I can still remember the feeling before I saw them. The anticipation. The comfort. The sudden rush of familiarity in a city filled with strangers.

We sat outside eating pasta and drinking wine while Rome carried on around us in all its chaotic summer glory. Tourists moved through the streets sunburnt and excited, children ran around with melting gelato, waiters balanced impossible numbers of plates and somewhere nearby church bells rang across the afternoon heat.

Nothing extraordinary happened.

And yet it became one of the most extraordinary moments of my life.

Because travel is never really about the setting. It is about who you become within it. It is about emotion attaching itself quietly to a place until years later you can think of a city and immediately remember exactly how you felt there.

Years later, life looked very different.

I arrived in the beachside town of Mirissa Sri Lanka with my children, my partner and his children. A beautifully messy version of family life, all of us trying to find our place within each other.

I remember standing still for a moment when we arrived.

The ocean rolled endlessly onto the shore. Surfers drifted across the waves with that calm confidence they always seem to possess. Palm trees swayed overhead and beach shacks spilled with music and the smell of grilled seafood in the warm air.

And for a brief second, everything slowed. No deadlines. No responsibilities. No thoughts about what came next. Just the overwhelming feeling of being completely present.

I think that is what I search for every time I travel. Not perfection. Not luxury. Just presence.

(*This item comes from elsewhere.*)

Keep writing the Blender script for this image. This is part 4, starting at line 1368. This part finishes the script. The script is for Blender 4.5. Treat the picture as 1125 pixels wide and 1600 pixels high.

The world has become so loud. So fast. So demanding of our attention. Yet somehow travel still offers these rare pockets of stillness where you remember what it feels like to simply exist inside a moment instead of documenting it.

A few years later, on my birthday in the Gili Islands, my partner and I swam with turtles in water so clear it almost looked unreal.  The turtles moved slowly and gracefully beside us, ancient and unbothered, as though they belonged to another time entirely. Underwater, everything became quiet except for the sound of our breathing.

There is something deeply humbling about moments like that. You realise how small you are. How temporary. How beautiful it is to share space, even briefly, with a world that exists entirely outside human urgency.

I often think we spend so much of our lives rushing toward milestones that we forget to notice the moments quietly unfolding around us. Travel reminds me every single time.

Last month, we sat beside the Seine River with my partner’s son and his wife as the sun slowly disappeared over Paris.

We drank wine straight from plastic cups and watched the city move around us. Locals cycled past effortlessly. Friends gathered along the riverbank with music and food. Boats drifted slowly along the water while the sky turned shades of gold and pale pink. What struck me most was that although we did not share decades of history together, we were creating our own in that very moment.  There is something quietly beautiful about the realisation that family and connection are not always built over a lifetime, sometimes they are formed through shared experiences, conversations, travel and simple evenings by a river in a foreign country.

And sitting there, listening to laughter echo along the river as daylight softened into evening, I felt something I have felt in fleeting moments all over the world.

Not the need for more photographs, more plans or more achievements. Just gratitude for being exactly where I was. I think that is why I continue to travel. Not to escape my life, but to return to it differently. More awake. More grateful. More aware of how fragile and fleeting it all really is.

Because in the end, the moments we remember most are rarely the grand ones.

They are the afternoons that caught us by surprise.  The people we shared them with.  The sunsets we stopped to watch.  The conversations we never planned to have. The feeling of warm air on your skin in a country far from home. Travel, at its heart, is not really about seeing the world, it is about allowing the world to move something inside you.

Years from now I know none of us will remember exactly what we ate or drank but we will remember the feeling of being there together as the sky turned gold and Paris carried on around us.